● Your goal
Repeat each line exactly, leaving nothing out.

# Start of Source excerpt

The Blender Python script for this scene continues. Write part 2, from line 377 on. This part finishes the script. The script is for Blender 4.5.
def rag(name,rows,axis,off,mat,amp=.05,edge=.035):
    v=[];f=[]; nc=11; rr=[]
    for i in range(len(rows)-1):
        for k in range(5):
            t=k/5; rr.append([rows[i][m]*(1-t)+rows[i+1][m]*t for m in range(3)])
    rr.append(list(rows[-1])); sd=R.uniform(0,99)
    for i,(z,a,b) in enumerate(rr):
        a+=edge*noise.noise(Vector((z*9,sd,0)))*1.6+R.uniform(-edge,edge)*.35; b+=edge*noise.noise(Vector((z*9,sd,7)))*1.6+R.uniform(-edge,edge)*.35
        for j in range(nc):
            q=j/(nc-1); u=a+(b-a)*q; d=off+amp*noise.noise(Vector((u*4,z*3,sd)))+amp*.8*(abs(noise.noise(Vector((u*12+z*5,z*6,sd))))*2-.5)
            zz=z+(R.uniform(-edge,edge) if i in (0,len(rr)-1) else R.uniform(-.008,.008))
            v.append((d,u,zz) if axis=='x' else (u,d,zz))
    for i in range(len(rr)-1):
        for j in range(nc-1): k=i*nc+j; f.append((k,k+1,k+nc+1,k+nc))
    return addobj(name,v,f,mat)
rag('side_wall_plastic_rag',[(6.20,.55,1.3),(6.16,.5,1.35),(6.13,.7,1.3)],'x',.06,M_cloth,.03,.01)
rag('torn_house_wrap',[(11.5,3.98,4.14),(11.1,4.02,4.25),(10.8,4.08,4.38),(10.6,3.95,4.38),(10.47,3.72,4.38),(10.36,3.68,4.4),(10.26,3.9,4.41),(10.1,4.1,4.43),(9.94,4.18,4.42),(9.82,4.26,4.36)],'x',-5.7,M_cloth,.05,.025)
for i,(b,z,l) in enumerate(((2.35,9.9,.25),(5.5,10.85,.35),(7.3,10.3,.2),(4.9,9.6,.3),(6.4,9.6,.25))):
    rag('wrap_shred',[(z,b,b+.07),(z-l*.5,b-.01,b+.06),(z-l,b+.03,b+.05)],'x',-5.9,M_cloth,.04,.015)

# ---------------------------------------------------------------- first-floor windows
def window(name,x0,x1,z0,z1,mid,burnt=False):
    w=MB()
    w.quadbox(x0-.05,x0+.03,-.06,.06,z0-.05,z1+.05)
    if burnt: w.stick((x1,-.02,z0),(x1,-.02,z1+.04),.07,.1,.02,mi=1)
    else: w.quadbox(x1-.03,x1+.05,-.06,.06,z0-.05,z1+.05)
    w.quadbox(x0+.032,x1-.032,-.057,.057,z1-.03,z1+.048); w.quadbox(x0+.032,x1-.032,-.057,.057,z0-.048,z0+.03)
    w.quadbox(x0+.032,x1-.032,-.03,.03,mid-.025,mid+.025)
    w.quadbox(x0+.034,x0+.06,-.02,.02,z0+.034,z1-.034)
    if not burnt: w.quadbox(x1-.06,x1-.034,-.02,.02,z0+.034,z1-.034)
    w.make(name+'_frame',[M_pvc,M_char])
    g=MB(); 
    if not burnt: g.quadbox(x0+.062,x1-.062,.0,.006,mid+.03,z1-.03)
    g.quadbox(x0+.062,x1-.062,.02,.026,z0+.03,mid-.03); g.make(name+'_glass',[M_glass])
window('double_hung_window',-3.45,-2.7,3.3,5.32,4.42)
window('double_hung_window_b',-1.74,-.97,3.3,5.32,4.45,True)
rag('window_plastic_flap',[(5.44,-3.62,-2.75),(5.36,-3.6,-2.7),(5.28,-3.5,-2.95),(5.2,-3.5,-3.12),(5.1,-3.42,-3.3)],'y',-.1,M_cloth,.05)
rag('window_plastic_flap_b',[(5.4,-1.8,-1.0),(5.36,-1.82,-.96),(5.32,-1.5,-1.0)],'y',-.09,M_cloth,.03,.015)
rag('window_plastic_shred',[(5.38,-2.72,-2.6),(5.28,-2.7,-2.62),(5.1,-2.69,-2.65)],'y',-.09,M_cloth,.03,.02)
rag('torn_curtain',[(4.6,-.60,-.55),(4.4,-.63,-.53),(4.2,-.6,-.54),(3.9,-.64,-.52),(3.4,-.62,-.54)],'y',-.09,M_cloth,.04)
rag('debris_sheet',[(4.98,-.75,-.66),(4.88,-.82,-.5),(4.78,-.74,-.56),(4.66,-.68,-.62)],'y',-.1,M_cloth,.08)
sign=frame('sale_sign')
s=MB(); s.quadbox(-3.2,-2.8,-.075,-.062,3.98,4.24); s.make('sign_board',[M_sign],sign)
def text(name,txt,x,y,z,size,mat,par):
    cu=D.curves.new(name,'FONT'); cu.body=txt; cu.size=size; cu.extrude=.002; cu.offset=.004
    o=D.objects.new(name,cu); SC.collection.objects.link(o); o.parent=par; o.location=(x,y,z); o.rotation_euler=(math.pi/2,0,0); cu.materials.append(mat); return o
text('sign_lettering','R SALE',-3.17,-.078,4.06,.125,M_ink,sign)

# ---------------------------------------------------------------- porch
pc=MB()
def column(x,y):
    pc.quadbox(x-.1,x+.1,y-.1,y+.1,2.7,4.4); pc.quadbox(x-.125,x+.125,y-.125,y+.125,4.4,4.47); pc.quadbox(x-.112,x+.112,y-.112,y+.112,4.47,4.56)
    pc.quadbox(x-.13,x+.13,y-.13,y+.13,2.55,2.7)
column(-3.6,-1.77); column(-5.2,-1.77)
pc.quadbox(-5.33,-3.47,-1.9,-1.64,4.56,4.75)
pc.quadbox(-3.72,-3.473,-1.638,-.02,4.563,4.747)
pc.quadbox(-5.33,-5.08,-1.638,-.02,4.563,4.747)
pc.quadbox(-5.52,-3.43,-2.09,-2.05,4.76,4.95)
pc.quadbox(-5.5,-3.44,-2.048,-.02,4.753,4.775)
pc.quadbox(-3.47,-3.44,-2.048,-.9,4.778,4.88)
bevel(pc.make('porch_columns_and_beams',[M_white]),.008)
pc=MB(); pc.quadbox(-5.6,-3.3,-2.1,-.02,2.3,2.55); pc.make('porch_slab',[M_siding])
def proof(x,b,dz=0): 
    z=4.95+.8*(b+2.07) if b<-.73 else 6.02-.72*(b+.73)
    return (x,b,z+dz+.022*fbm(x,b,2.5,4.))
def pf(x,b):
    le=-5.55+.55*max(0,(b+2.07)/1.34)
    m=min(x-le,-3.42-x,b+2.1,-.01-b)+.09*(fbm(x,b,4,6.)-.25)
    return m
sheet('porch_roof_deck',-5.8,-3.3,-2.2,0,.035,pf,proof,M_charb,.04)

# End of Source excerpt

● Answer for the task
The Blender Python script for this scene continues. Write part 2, from line 377 on. This part finishes the script. The script is for Blender 4.5.
def rag(name,rows,axis,off,mat,amp=.05,edge=.035):
    v=[];f=[]; nc=11; rr=[]
    for i in range(len(rows)-1):
        for k in range(5):
            t=k/5; rr.append([rows[i][m]*(1-t)+rows[i+1][m]*t for m in range(3)])
    rr.append(list(rows[-1])); sd=R.uniform(0,99)
    for i,(z,a,b) in enumerate(rr):
        a+=edge*noise.noise(Vector((z*9,sd,0)))*1.6+R.uniform(-edge,edge)*.35; b+=edge*noise.noise(Vector((z*9,sd,7)))*1.6+R.uniform(-edge,edge)*.35
        for j in range(nc):
            q=j/(nc-1); u=a+(b-a)*q; d=off+amp*noise.noise(Vector((u*4,z*3,sd)))+amp*.8*(abs(noise.noise(Vector((u*12+z*5,z*6,sd))))*2-.5)
            zz=z+(R.uniform(-edge,edge) if i in (0,len(rr)-1) else R.uniform(-.008,.008))
            v.append((d,u,zz) if axis=='x' else (u,d,zz))
    for i in range(len(rr)-1):
        for j in range(nc-1): k=i*nc+j; f.append((k,k+1,k+nc+1,k+nc))
    return addobj(name,v,f,mat)
rag('side_wall_plastic_rag',[(6.20,.55,1.3),(6.16,.5,1.35),(6.13,.7,1.3)],'x',.06,M_cloth,.03,.01)
rag('torn_house_wrap',[(11.5,3.98,4.14),(11.1,4.02,4.25),(10.8,4.08,4.38),(10.6,3.95,4.38),(10.47,3.72,4.38),(10.36,3.68,4.4),(10.26,3.9,4.41),(10.1,4.1,4.43),(9.94,4.18,4.42),(9.82,4.26,4.36)],'x',-5.7,M_cloth,.05,.025)
for i,(b,z,l) in enumerate(((2.35,9.9,.25),(5.5,10.85,.35),(7.3,10.3,.2),(4.9,9.6,.3),(6.4,9.6,.25))):
    rag('wrap_shred',[(z,b,b+.07),(z-l*.5,b-.01,b+.06),(z-l,b+.03,b+.05)],'x',-5.9,M_cloth,.04,.015)

# ---------------------------------------------------------------- first-floor windows
def window(name,x0,x1,z0,z1,mid,burnt=False):
    w=MB()
    w.quadbox(x0-.05,x0+.03,-.06,.06,z0-.05,z1+.05)
    if burnt: w.stick((x1,-.02,z0),(x1,-.02,z1+.04),.07,.1,.02,mi=1)
    else: w.quadbox(x1-.03,x1+.05,-.06,.06,z0-.05,z1+.05)
    w.quadbox(x0+.032,x1-.032,-.057,.057,z1-.03,z1+.048); w.quadbox(x0+.032,x1-.032,-.057,.057,z0-.048,z0+.03)
    w.quadbox(x0+.032,x1-.032,-.03,.03,mid-.025,mid+.025)
    w.quadbox(x0+.034,x0+.06,-.02,.02,z0+.034,z1-.034)
    if not burnt: w.quadbox(x1-.06,x1-.034,-.02,.02,z0+.034,z1-.034)
    w.make(name+'_frame',[M_pvc,M_char])
    g=MB(); 
    if not burnt: g.quadbox(x0+.062,x1-.062,.0,.006,mid+.03,z1-.03)
    g.quadbox(x0+.062,x1-.062,.02,.026,z0+.03,mid-.03); g.make(name+'_glass',[M_glass])
window('double_hung_window',-3.45,-2.7,3.3,5.32,4.42)
window('double_hung_window_b',-1.74,-.97,3.3,5.32,4.45,True)
rag('window_plastic_flap',[(5.44,-3.62,-2.75),(5.36,-3.6,-2.7),(5.28,-3.5,-2.95),(5.2,-3.5,-3.12),(5.1,-3.42,-3.3)],'y',-.1,M_cloth,.05)
rag('window_plastic_flap_b',[(5.4,-1.8,-1.0),(5.36,-1.82,-.96),(5.32,-1.5,-1.0)],'y',-.09,M_cloth,.03,.015)
rag('window_plastic_shred',[(5.38,-2.72,-2.6),(5.28,-2.7,-2.62),(5.1,-2.69,-2.65)],'y',-.09,M_cloth,.03,.02)
rag('torn_curtain',[(4.6,-.60,-.55),(4.4,-.63,-.53),(4.2,-.6,-.54),(3.9,-.64,-.52),(3.4,-.62,-.54)],'y',-.09,M_cloth,.04)
rag('debris_sheet',[(4.98,-.75,-.66),(4.88,-.82,-.5),(4.78,-.74,-.56),(4.66,-.68,-.62)],'y',-.1,M_cloth,.08)
sign=frame('sale_sign')
s=MB(); s.quadbox(-3.2,-2.8,-.075,-.062,3.98,4.24); s.make('sign_board',[M_sign],sign)
def text(name,txt,x,y,z,size,mat,par):
    cu=D.curves.new(name,'FONT'); cu.body=txt; cu.size=size; cu.extrude=.002; cu.offset=.004
    o=D.objects.new(name,cu); SC.collection.objects.link(o); o.parent=par; o.location=(x,y,z); o.rotation_euler=(math.pi/2,0,0); cu.materials.append(mat); return o
text('sign_lettering','R SALE',-3.17,-.078,4.06,.125,M_ink,sign)

# ---------------------------------------------------------------- porch
pc=MB()
def column(x,y):
    pc.quadbox(x-.1,x+.1,y-.1,y+.1,2.7,4.4); pc.quadbox(x-.125,x+.125,y-.125,y+.125,4.4,4.47); pc.quadbox(x-.112,x+.112,y-.112,y+.112,4.47,4.56)
    pc.quadbox(x-.13,x+.13,y-.13,y+.13,2.55,2.7)
column(-3.6,-1.77); column(-5.2,-1.77)
pc.quadbox(-5.33,-3.47,-1.9,-1.64,4.56,4.75)
pc.quadbox(-3.72,-3.473,-1.638,-.02,4.563,4.747)
pc.quadbox(-5.33,-5.08,-1.638,-.02,4.563,4.747)
pc.quadbox(-5.52,-3.43,-2.09,-2.05,4.76,4.95)
pc.quadbox(-5.5,-3.44,-2.048,-.02,4.753,4.775)
pc.quadbox(-3.47,-3.44,-2.048,-.9,4.778,4.88)
bevel(pc.make('porch_columns_and_beams',[M_white]),.008)
pc=MB(); pc.quadbox(-5.6,-3.3,-2.1,-.02,2.3,2.55); pc.make('porch_slab',[M_siding])
def proof(x,b,dz=0): 
    z=4.95+.8*(b+2.07) if b<-.73 else 6.02-.72*(b+.73)
    return (x,b,z+dz+.022*fbm(x,b,2.5,4.))
def pf(x,b):
    le=-5.55+.55*max(0,(b+2.07)/1.34)
    m=min(x-le,-3.42-x,b+2.1,-.01-b)+.09*(fbm(x,b,4,6.)-.25)
    return m
sheet('porch_roof_deck',-5.8,-3.3,-2.2,0,.035,pf,proof,M_charb,.04)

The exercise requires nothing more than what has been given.